• [Exercise description]
Stop at the line containing "scene.view_settings.exposure=0": write out every line from the beginning of the entries up to and including it, minus the pictures.

• [Items]
┄┄┄┄┄┄┄┄┄┄┄┄┄┄┄┄┄┄┄┄

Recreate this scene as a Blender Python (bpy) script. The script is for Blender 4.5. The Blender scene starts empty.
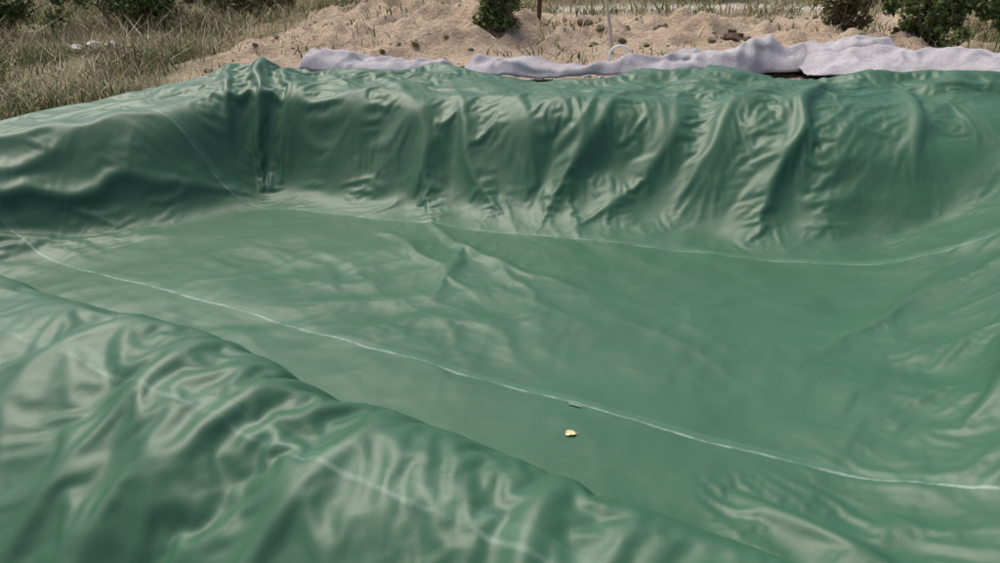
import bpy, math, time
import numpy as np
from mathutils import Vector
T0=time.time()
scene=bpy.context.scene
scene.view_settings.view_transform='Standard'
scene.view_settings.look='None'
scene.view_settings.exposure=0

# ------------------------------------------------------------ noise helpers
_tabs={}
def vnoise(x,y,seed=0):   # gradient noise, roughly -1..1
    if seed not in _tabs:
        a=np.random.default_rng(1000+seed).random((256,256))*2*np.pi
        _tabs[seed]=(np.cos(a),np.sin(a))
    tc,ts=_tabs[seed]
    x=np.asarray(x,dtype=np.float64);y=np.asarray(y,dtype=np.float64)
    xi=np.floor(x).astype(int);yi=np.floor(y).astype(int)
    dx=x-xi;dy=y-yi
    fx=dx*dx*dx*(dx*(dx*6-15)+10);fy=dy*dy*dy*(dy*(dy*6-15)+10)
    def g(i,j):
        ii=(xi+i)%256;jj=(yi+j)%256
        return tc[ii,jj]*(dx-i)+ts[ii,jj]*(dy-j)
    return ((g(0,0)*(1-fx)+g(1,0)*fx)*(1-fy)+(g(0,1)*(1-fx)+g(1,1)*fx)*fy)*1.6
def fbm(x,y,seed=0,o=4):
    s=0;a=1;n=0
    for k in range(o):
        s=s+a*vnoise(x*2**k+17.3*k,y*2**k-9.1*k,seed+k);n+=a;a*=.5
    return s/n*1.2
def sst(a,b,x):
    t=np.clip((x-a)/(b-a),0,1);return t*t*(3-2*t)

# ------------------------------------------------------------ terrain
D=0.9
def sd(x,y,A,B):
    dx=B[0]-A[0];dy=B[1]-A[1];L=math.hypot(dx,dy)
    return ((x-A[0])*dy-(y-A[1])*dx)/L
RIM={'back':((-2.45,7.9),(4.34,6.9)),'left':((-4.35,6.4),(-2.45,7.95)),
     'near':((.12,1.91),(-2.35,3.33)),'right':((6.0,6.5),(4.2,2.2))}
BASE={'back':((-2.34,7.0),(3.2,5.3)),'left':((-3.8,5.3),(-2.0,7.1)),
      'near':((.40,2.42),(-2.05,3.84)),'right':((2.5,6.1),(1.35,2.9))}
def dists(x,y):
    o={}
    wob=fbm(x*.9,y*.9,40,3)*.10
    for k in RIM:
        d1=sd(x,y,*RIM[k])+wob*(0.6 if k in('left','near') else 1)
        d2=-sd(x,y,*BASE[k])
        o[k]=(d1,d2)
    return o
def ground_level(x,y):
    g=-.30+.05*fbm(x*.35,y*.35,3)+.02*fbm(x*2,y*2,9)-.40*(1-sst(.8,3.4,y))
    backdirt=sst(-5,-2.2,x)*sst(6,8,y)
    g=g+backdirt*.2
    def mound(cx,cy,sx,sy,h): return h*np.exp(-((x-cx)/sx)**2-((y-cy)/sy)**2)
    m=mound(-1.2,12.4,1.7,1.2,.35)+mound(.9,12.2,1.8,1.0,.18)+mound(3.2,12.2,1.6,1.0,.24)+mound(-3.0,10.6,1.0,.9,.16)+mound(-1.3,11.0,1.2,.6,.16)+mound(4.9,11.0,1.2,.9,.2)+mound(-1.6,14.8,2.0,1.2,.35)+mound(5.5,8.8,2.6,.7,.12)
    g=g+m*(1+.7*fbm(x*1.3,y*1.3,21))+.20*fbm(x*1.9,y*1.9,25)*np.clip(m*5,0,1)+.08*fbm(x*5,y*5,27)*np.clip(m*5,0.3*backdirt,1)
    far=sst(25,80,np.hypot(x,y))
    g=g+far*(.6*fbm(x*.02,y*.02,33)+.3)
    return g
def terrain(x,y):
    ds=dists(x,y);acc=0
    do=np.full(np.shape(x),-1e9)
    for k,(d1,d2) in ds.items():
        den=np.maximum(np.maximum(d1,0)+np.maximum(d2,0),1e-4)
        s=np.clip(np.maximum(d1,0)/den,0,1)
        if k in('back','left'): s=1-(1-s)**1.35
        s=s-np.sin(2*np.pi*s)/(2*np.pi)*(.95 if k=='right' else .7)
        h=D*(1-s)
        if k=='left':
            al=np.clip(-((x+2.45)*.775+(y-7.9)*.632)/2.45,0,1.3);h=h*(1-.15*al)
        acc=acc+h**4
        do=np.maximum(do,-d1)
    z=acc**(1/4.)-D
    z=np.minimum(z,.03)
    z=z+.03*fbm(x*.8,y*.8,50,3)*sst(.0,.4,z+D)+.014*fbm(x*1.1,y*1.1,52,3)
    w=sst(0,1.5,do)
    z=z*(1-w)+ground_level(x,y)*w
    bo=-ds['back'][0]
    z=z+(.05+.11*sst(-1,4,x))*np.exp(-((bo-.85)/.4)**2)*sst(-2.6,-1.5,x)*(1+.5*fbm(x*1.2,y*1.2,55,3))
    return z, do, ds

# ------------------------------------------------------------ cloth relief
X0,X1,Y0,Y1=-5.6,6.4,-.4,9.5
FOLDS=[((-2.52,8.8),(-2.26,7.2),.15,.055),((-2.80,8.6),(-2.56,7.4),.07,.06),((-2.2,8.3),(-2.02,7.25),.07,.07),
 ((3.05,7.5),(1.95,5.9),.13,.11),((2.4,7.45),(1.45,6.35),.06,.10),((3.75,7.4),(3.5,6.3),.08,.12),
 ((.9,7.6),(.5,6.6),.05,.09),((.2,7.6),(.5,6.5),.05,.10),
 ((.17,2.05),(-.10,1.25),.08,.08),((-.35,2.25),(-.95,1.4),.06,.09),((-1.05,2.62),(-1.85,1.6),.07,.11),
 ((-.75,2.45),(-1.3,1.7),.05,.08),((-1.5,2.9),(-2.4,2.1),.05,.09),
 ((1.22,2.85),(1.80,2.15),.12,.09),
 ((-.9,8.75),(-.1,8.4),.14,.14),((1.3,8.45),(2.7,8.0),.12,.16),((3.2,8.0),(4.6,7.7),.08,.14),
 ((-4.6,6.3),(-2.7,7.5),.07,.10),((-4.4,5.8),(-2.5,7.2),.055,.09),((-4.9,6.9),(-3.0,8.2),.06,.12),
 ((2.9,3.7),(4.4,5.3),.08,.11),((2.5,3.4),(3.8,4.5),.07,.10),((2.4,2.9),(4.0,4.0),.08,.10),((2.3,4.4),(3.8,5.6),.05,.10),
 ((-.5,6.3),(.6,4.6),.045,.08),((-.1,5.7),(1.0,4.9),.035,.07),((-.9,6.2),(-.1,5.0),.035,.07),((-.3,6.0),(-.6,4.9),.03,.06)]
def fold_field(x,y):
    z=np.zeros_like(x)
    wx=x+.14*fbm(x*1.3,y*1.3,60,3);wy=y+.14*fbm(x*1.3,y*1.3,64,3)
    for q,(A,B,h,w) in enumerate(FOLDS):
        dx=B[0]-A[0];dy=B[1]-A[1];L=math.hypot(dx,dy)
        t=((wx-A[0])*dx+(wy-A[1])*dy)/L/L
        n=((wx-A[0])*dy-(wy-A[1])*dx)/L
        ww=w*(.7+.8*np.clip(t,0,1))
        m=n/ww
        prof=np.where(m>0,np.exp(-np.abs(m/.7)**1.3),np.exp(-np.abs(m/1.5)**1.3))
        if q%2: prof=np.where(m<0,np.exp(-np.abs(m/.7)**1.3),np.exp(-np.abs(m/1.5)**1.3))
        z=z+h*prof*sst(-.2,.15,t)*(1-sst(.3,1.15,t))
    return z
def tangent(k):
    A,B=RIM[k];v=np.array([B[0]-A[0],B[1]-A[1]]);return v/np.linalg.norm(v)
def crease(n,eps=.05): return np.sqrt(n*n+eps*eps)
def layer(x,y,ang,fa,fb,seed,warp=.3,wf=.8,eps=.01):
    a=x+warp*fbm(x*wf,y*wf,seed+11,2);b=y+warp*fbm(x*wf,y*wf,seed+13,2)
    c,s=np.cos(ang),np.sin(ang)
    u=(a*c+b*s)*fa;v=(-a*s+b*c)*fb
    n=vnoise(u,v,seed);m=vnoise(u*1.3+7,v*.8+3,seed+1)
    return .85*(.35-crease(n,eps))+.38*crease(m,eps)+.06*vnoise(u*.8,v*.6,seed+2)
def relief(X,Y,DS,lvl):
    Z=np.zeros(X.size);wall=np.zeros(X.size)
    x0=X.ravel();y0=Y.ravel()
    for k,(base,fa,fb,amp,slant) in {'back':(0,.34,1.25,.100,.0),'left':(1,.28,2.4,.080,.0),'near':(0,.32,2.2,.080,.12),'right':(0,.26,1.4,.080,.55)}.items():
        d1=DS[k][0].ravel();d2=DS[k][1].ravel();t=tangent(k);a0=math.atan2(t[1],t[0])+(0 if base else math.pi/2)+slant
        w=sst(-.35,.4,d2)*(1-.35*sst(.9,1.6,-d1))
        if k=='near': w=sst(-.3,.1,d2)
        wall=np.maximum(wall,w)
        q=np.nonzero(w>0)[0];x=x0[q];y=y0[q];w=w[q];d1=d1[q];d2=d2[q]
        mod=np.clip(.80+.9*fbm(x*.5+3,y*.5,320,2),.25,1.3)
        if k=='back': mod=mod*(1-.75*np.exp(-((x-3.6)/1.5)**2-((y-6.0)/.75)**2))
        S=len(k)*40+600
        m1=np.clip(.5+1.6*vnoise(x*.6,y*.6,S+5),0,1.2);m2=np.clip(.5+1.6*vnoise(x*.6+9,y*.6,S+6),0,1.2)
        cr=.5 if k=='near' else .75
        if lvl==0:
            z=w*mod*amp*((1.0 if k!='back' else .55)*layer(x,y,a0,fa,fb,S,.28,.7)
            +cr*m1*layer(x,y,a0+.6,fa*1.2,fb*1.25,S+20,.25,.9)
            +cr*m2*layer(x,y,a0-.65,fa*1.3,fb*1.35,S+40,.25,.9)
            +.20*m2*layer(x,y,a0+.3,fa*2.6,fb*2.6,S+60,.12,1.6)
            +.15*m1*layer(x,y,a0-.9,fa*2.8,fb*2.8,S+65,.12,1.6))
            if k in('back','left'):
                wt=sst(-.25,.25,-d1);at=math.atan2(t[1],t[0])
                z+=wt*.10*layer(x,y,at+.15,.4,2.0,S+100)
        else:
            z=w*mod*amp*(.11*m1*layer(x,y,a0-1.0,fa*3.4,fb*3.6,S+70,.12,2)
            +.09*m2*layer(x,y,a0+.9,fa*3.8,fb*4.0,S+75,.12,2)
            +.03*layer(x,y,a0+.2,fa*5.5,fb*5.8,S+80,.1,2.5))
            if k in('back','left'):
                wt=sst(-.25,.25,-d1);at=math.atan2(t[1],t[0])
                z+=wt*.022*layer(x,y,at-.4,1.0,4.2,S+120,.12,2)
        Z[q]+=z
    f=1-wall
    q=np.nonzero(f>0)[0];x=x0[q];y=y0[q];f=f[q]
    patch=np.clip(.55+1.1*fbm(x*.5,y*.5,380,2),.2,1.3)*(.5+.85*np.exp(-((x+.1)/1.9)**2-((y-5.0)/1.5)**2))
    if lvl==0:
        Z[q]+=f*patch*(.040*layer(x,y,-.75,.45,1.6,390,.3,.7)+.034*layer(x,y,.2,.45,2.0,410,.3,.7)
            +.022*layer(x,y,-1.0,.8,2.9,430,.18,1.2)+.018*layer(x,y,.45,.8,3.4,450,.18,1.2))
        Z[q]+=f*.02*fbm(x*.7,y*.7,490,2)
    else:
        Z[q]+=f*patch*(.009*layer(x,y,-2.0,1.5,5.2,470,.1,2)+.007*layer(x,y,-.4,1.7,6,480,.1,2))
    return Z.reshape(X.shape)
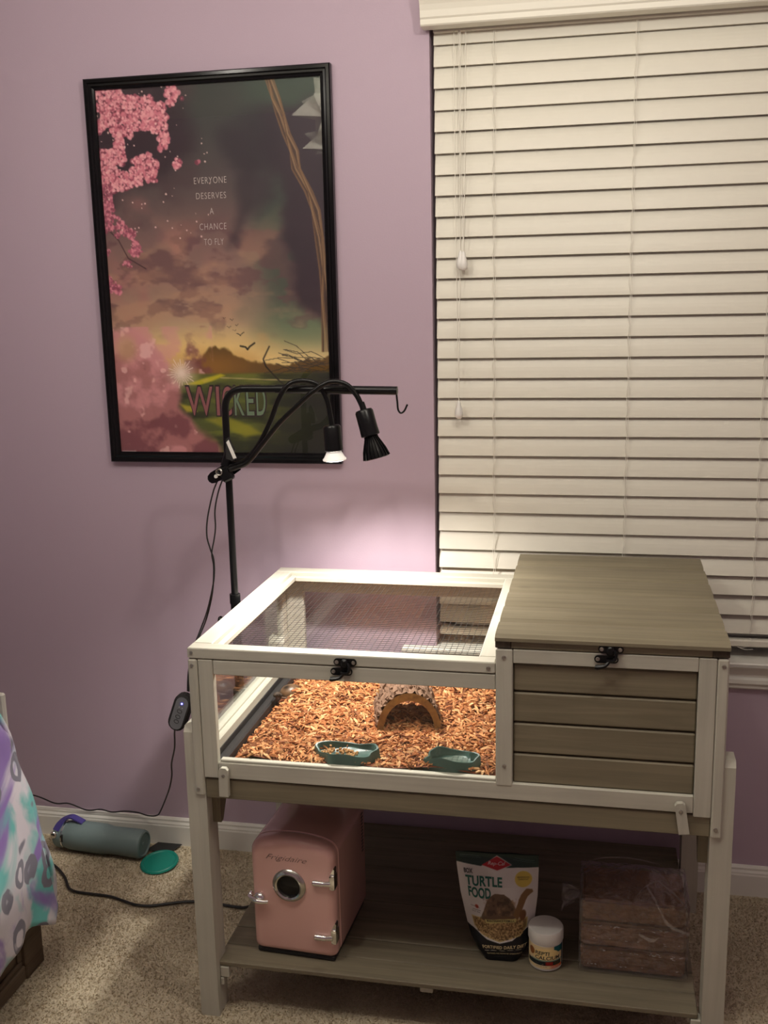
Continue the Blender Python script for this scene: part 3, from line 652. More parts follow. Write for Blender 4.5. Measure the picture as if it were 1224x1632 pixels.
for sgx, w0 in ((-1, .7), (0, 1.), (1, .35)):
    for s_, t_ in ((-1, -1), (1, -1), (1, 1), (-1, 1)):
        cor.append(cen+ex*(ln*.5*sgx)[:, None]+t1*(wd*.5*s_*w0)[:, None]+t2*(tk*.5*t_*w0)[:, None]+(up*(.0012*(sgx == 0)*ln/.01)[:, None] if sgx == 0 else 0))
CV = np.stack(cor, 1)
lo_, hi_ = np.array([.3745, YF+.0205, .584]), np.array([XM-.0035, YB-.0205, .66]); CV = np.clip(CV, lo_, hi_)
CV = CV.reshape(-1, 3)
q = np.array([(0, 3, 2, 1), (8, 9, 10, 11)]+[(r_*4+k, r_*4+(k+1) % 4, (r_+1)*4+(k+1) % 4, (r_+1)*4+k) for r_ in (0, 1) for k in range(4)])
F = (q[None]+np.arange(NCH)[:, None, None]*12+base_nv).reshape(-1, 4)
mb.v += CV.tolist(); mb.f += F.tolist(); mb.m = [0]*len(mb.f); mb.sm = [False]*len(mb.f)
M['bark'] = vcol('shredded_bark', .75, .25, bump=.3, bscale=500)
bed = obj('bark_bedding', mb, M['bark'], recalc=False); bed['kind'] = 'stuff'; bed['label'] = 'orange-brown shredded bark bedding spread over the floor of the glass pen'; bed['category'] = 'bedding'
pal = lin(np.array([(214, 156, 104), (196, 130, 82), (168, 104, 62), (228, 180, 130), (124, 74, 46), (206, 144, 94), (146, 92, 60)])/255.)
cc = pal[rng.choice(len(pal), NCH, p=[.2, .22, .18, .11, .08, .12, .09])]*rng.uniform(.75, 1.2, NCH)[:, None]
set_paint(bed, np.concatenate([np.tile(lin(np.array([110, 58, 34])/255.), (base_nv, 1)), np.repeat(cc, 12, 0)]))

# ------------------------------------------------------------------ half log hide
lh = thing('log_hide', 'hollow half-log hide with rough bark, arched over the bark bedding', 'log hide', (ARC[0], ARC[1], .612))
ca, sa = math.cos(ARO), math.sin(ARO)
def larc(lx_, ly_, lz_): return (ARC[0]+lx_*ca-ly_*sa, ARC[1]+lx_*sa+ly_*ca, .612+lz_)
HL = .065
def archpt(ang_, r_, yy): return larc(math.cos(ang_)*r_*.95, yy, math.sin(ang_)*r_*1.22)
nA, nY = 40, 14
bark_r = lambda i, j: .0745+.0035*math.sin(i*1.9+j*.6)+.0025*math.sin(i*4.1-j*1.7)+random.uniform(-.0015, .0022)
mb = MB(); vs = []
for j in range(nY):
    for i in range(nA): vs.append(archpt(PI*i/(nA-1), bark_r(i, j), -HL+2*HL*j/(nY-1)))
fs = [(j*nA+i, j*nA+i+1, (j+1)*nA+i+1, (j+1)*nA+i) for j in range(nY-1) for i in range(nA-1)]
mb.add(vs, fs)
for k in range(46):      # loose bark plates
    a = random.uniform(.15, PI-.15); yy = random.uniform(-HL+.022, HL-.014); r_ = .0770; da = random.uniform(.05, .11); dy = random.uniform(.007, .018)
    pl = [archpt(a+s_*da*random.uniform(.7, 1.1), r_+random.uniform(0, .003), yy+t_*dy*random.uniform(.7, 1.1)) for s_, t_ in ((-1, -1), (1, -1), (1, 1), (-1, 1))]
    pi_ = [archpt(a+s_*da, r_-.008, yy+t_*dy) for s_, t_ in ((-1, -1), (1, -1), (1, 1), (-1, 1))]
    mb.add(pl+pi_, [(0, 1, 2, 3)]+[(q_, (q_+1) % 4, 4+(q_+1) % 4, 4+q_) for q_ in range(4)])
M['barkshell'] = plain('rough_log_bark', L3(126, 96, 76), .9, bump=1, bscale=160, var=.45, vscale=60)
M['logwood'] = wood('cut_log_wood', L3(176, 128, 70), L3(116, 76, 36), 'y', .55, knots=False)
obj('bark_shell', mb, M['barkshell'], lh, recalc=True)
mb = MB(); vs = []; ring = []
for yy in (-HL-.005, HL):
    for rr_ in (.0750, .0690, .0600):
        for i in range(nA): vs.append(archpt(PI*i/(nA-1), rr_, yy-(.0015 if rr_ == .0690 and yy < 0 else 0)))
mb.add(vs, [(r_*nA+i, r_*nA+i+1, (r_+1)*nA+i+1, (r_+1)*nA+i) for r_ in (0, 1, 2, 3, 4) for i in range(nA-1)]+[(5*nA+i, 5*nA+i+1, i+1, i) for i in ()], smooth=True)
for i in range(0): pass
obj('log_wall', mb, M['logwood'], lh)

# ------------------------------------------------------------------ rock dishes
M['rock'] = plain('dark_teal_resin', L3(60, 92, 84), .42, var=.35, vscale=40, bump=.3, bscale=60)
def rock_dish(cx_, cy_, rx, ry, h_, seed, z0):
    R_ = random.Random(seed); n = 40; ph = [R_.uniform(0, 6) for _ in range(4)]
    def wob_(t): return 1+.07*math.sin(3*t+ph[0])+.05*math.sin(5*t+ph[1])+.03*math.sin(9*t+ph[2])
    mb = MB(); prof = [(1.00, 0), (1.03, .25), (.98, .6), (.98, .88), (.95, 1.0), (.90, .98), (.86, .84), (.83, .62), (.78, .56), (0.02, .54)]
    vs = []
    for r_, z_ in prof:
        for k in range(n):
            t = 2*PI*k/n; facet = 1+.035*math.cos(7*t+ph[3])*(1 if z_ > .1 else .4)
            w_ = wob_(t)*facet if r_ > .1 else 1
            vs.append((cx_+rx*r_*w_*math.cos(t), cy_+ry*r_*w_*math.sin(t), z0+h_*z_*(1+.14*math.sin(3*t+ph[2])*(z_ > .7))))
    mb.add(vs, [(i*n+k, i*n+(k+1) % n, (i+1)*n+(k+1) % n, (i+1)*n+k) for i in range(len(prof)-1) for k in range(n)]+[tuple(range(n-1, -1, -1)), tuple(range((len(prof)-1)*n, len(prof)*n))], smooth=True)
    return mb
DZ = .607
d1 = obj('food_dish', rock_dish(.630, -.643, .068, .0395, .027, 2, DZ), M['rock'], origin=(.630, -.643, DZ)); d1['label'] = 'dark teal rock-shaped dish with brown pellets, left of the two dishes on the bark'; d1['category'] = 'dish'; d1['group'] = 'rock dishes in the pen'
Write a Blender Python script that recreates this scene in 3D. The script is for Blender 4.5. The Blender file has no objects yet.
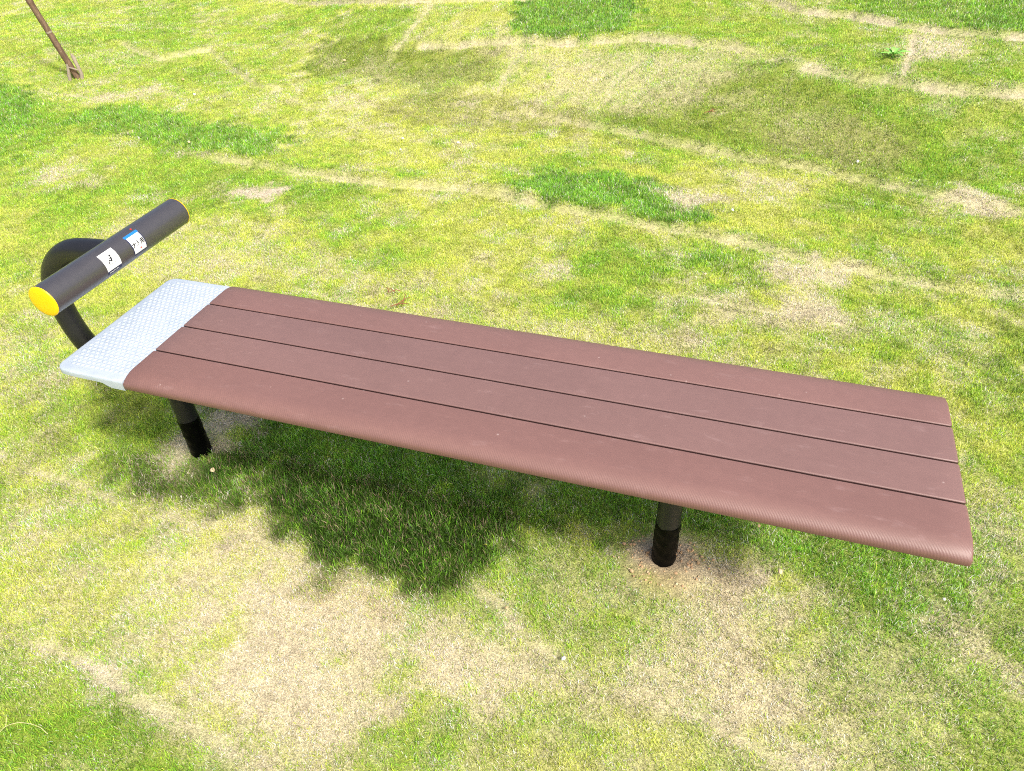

┄┄┄┄┄┄┄┄┄┄┄┄┄┄┄┄┄┄┄┄

• [Output below]
Recreate this scene as a Blender Python (bpy) script. The script is for Blender 4.5. The Blender scene starts empty.
import bpy, math, time
import numpy as np
from mathutils import Vector
T0=time.time()
scene=bpy.context.scene
scene.view_settings.view_transform='Standard'
scene.view_settings.look='None'
scene.view_settings.exposure=0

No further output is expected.